1. Mass of the platform,$\mathrm{m}=15\text{0kg}$
2. Radius of platform,$\mathrm{r}=2.0\text{m}$
3. Initial angular speed of the system${\mathrm{\omega }}_{\mathrm{i}}=1.5\text{rad/s}$
4. Distance of the student from the center,$\mathrm{R}=0.\text{5m}$
5. ${\mathrm{I}}_{\mathrm{disk}}=300{\text{kg.m}}^{\text{2}}$
   

Calculate initial and final rotational inertias. Then, apply law of conservation of angular momentum to find final angular speed.

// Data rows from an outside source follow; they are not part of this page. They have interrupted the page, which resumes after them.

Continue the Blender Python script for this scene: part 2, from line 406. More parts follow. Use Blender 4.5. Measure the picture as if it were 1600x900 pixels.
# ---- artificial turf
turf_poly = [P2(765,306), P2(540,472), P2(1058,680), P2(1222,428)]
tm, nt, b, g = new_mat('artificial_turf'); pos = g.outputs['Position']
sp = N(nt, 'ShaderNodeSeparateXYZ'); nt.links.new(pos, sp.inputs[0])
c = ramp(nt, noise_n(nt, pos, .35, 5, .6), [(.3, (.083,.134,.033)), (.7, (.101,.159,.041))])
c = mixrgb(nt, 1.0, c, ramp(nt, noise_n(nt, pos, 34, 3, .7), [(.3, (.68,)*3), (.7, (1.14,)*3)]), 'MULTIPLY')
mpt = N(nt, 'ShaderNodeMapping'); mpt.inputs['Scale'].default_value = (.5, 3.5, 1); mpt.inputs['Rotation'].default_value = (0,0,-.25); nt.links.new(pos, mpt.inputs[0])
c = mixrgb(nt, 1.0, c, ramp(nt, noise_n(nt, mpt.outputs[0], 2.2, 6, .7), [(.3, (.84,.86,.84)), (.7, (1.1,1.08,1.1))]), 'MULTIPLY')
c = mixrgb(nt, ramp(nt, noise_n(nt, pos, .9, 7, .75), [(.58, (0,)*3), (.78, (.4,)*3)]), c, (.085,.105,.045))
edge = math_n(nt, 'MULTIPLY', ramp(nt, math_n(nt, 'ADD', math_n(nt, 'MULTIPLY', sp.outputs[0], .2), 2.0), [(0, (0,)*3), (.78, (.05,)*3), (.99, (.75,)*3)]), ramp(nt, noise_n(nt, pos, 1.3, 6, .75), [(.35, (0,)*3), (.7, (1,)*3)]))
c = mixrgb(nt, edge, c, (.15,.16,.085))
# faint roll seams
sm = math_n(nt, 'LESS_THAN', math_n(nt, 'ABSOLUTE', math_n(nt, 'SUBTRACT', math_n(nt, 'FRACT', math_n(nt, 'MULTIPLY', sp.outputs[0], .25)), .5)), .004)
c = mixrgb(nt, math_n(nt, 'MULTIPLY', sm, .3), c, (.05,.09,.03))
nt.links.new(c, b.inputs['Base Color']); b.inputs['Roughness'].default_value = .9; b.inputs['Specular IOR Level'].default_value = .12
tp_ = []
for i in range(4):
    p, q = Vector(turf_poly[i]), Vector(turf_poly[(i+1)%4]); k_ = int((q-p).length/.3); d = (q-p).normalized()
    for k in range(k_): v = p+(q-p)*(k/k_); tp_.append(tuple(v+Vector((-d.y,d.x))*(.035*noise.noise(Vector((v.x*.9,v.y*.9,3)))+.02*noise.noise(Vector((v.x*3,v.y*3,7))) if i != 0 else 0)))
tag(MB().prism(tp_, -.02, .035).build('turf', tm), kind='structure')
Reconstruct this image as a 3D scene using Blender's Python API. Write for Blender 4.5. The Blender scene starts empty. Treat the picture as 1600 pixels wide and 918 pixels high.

According tothe conservation of momentum, momentum of a system is constant if no external forces are acting on the system.

Formula are as follow:

${\mathbf{I}}_{\mathbf{student}}\mathbf{=}{\mathbf{M}}_{\mathbf{student}}\mathbf{\times }{\mathbf{R}}^{\mathbf{2}}$

$\mathbf{Initial}\mathbf{}\mathbf{angular}\mathbf{}\mathbf{momentum}\mathbf{=}\mathbf{Final}\mathbf{}\mathbf{angular}\mathbf{}\mathbf{momentum}$

Where,${\mathbf{I}}_{\mathbf{student}}$ is moment of inertia of student, ${\mathbf{M}}_{\mathbf{student}}$is mass of student and R is radius.

The initial rotational inertia of the system,

$\mathrm{I}={\mathrm{I}}_{\mathrm{disk}}+{\mathrm{I}}_{\mathrm{student}}$

$\mathrm{I}=300+60\times 2^2=540{\text{kg.m}}^{\text{2}}$

The final rotational inertia when she reaches$\text{0.5m}$from the center,

$\begin{array}{l}{\mathrm{I}}_{\mathrm{f}}={\mathrm{I}}_{\mathrm{disk}}+{\mathrm{I}}_{\mathrm{student}}\\ {\mathrm{I}}_{\mathrm{f}}=300+60\times {0.5}^2=315{\text{kg.m}}^{\text{2}}\end{array}$

According to law of conservation of angular momentum:

$\begin{array}{c}{\mathrm{L}}_{\mathrm{i}}={\mathrm{L}}_{\mathrm{f}}\\ {\mathrm{I}}_{\mathrm{i}}{\mathrm{\omega }}_{\mathrm{i}}={\mathrm{I}}_{\mathrm{f}}{\mathrm{\omega }}_{\mathrm{f}}\\ 540\times 1.5=315\times {\mathrm{\omega }}_{\mathrm{f}}\end{array}$

Hence,

${\mathrm{\omega }}_{\mathrm{f}}=2.6\frac{\text{rad}}{{\text{s}}^{\text{2}}}$

Hence,angular speed of student when she is at$\text{0.5m}$from the center of a circular disk is${\mathrm{\omega }}_{\mathrm{f}}=2.6\frac{\text{rad}}{{\text{s}}^{\text{2}}}.$

Therefore, using law of conservation of angular momentum, the final angular velocity of the student at the given distance can be found.